Allah pun tidak membiarkan kita mengemban tugas tanpa pedoman. Maka dari itu turunlah al-Qur’an dan as-Sunnah sebagai tuntunan dalam mengemban 2 misi tersebut. Rangkaian itulah yang akan dibahas juga dalam psikologi islam.

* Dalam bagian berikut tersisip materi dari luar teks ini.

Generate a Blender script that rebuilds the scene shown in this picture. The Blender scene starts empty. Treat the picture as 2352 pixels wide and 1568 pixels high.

Psikologi dan Islam, 2 term yang berbeda namun dirangkai menjadi satu kesatuan untuk mewujudkan pribadi yang sehat secara jasmani dan rohani, karena telah dikemukakan bahwa dalam konsep manusia menurut al-Quran menyatakan bahwa manusia bukan hanya terstruktur dari jasmani; tapi juga ruhani. Sinergi keduanya inilah yang membentuk nafsani. Dari ketiga sistem inilah terbentuk kepribadian individu manusia. Tujuan dikembangkannya psikologi Islam itu sendiri adalah untuk mempertahankan kesehatan mental dan keimanan dalam diri individu.
Dalam psikologi Islam lebih menitikberatkan pada dimensi spiritual dikarenakan dimensi ini merupakan sumber dari potensi, bakat, sifat dan kualitas diri manusia. Bahkan, dimensi ini merupakan satu dimensi yang tidak pernah tergoncang walaupun pemiliknya sedang sakit secara fisik maupun psikis.
Selanjutnya psikologi Islam merupakan wahana yang sangat efektif untuk memperkenalkan pengkajian psikologi dari dimensi yang berbeda, seperti teori-teori barat selama ini. Mereka sangat dangkal dimensi spritual yang seharusnya bersatu dalam dimensi psikologi dalam segala aktivitasnya.
Psikologi Islam seyogyanya menjadi ladang yang sangat subur bagi Psikolog Muslim untuk menghadirkan perspektif baru dalam kancah psikologi, serta diharapkan membawa angin segar yang dapat menyejukkan hati dan jiwa manusia yang membaca setiap tulisan yang diluncurkan, karena kajian tersebut memuat dua dimensi sekaligus yaitu dimensi jiwa dan dimensi spritual.